Birth of Ferdinand Maximilian Joseph in Vienna, Austria. He was made Emperor of Mexico by Napoleon III.

July 6, 1854

Death of Georg Ohm (1789-1854) in Munich, Germany. Ohm was a physicist at the Jesuits’ College in Cologne and the Polytechnic School of Nürnberg. He discovered Ohm’s Law, the flow of an electric current through a conductor is directly proportional to the voltage and inversely proportional to the resistance. In electricity, the unit of resistance is named for him

July 6, 1901

Death of Chlodwig Karl Viktor Fürst zu Hohenlohe-Schillingsfürst in Sankt Gallen, Switzerland (born in Rotenburg an der Fulda, Germany). He was the chancellor of the German Empire from 1894 to 1900 during the reign of Kaiser Wilhelm II. He was replaced by Bernhard von Bülow in October, 1900.

July 6, 1950

The German Democratic Republic signs a treaty with Poland recognizing the Oder-Neisse Line as the permanent border with Poland. (The Federal Republic of Germany does not recognize the border until 1970).

July 6, 1959

Death of George Grosz in Berlin. An artist known for his social satire, the Nazis called him the Cultural Bolshevist Number one.

July 6, 1973

Death of Otto Klemperer in Zürich, Switzerland (born in Breslau, Germany (now in Poland)). Klemperer was one of the world’s leading conductors. He conducted the operas of Hamburg, Barmen, Strassburg, Cologne Wiesbaden and Berlin.
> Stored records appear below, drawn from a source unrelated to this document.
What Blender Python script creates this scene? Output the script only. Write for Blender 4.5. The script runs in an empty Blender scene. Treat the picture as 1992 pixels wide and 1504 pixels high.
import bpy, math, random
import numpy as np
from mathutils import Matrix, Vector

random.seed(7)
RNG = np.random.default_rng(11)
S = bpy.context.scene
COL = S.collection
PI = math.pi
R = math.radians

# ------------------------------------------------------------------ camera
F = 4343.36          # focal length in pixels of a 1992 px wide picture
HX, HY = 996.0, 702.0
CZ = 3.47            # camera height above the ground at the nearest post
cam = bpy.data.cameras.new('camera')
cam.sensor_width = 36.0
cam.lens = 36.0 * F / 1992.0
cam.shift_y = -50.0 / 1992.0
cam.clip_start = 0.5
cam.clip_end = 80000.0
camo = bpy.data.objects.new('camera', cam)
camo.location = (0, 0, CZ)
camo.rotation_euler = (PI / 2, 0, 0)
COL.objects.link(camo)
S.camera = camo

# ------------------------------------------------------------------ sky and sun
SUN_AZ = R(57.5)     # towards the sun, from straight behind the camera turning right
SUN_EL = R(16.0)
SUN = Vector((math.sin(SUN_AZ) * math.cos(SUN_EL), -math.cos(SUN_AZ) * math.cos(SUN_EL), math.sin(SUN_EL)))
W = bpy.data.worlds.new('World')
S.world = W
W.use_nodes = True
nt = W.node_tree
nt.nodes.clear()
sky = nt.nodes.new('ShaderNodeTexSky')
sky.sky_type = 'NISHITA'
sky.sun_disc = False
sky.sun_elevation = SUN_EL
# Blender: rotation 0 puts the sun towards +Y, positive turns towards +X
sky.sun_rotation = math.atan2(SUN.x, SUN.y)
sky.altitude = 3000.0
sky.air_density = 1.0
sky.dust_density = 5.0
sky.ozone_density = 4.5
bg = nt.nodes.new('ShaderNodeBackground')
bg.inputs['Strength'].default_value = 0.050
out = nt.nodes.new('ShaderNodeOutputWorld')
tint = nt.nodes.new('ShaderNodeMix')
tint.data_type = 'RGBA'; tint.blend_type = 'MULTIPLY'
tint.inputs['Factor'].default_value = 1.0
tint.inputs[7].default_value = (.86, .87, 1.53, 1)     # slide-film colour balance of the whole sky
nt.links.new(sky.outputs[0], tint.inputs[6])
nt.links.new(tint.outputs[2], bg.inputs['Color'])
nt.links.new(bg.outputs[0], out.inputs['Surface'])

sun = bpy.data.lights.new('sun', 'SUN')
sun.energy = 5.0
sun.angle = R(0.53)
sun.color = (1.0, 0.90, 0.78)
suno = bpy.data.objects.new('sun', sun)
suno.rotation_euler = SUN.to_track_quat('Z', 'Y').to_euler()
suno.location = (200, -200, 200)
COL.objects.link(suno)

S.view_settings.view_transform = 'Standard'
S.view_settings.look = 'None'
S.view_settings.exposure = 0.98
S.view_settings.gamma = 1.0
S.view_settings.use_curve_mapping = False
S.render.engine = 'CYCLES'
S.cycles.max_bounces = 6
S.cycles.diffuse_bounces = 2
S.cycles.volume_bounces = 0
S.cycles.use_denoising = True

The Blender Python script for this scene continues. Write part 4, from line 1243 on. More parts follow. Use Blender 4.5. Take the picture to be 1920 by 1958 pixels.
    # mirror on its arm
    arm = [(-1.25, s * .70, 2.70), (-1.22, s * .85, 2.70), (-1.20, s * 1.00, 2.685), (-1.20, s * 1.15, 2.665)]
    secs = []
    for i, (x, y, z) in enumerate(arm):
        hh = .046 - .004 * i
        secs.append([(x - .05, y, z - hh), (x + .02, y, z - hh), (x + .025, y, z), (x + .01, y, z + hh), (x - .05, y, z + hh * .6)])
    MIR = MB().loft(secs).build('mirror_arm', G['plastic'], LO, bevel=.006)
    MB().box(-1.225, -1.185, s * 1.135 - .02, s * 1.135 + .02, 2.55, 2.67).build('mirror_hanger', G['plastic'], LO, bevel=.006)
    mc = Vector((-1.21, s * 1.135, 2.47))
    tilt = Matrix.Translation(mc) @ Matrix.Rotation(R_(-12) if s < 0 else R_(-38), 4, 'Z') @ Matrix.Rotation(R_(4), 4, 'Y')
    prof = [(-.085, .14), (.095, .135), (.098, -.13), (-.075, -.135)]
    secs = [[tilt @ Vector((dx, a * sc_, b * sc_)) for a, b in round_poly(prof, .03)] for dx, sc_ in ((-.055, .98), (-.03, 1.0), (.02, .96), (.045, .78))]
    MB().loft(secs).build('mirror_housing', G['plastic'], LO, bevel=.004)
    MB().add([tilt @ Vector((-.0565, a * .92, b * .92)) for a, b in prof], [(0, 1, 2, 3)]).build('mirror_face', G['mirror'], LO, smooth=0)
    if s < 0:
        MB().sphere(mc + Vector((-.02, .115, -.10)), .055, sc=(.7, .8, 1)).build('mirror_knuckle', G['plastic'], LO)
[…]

During the Nazi period he conducted in Los Angeles and after the war in Budapest.

July 6, 2004

Death of Austrian President, Thomas Kleistl.  Kleistl died in office two days before he end of his term of office.  He had been president since 1992.  He was born on November 4, 1932 in Vienna.  He had been the Austrian ambasador to the United Nations (1978) and the Ambasador to the U. S. A. (1982).